Toothpick Squares Problem
Toothpick Square Write Up:
The toothpick square problem was a problem were there is a set of squares made out of tooth picks. The first square is made out of four toothpicks, the second one is made out of twelve toothpicks and is comprised of four inner squares, and the third one is comprised of 9 squares and is made of 24 toothpicks. The pattern increases by one square up and one square over each time. We had to figure out a way to find how many toothpicks were in the 100th and Nth square, without making the square and counting.
To solve this problem I started by looking at the number of squares that were with in the squares. By doing this all I noticed that the number of squares was just the number squares squared but this didn't help me with the problem because the problem was asking for the amount of toothpicks in the square, not the amount of squares with in the square.

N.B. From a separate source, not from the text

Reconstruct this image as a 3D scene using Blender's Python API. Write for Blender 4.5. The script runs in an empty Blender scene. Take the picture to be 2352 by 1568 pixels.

I started looking at the amount of toothpicks that changed between each set, when I counted the amount I got was, the 1st one had 4, the 2nd one had 12, the 3rd one had 24, the 4th one had 40, the 5th one had 60, and the 6th one had 84. Looking at this I was trying to figure out whether or not they had something in common, or related to each other. I noticed that they were all divisible by 4, and the 1st was 4 multiplied by 1 and 4, then 4 multiplied by 3, and 4 multiplied by 6. This was a pattern because it went 1, 3, 6. So 1st you add 2, then you add 3. But after those 3 numbers it did not work. So I went on to looking at another way of solving. I kept looking for certain patterns. While I was doing this I was talking to George about how he was solving the problem. He was coming up with these methods that didn’t work for all of them, but worked for a few of them, similar to what what I was coming up with. While I was looking of the difference in the numbers between 4, 12, 24, 40 and 84 I noticed a pattern. The difference between 4 and 12 equals 8, when you add 4 to it, it equals 12, when you add 12 to 12 equals 24, then you take the difference between 12 and 24 which is 12 and and you add 4, which equals 16, then you add 16 to 24 which equals 40, which is also the difference between 24 and 40. After you do that you continue the process of taking the difference in adding 4. If you take 20, the difference between 40 and 60, add 4 which was 24 and 24 to 60 it equals 84. Then you would add 24 with 4 and then add that to 84 and he would give you the next number in the sequence. Therefore to find the 100th or and pattern you just need to do the process of adding them. The 1st 13 are 4, 12, 24, 40, 60, 84, 112, 144, 180, 220, 264, 312, 364. I got this answer because I used the process of adding the difference between each one with the number 4. Unfortunately I did not find any equation they could instantly tell me the answer pattern so to solve the nth pattern.
To find 100 pattern I used a pattern that I found where you add 4 to the difference between the last digit, and I came up with the number 20, 228 toothpicks in the 100 square in the pattern. To find the nth pattern you have to go through each number of squares and use the method that I found.
I have learned to look for patterns and equations while doing this problem and while looking at all the in and out tables. If I were to give myself a grade on this problem I would give myself a 10/10 because I found a way to solve the problem very early on, consulted with other students on ow they solved their problems, and helped some students with solving it. During this problem I used supposition because looking at this problem and the other tables there can be different equations under different circumstances to explain the in converting to the out. For my solution I found a complex ay of doing it, but George seemed to find a less complex version of solving it using equations, there fore we did it differently under different circumstances.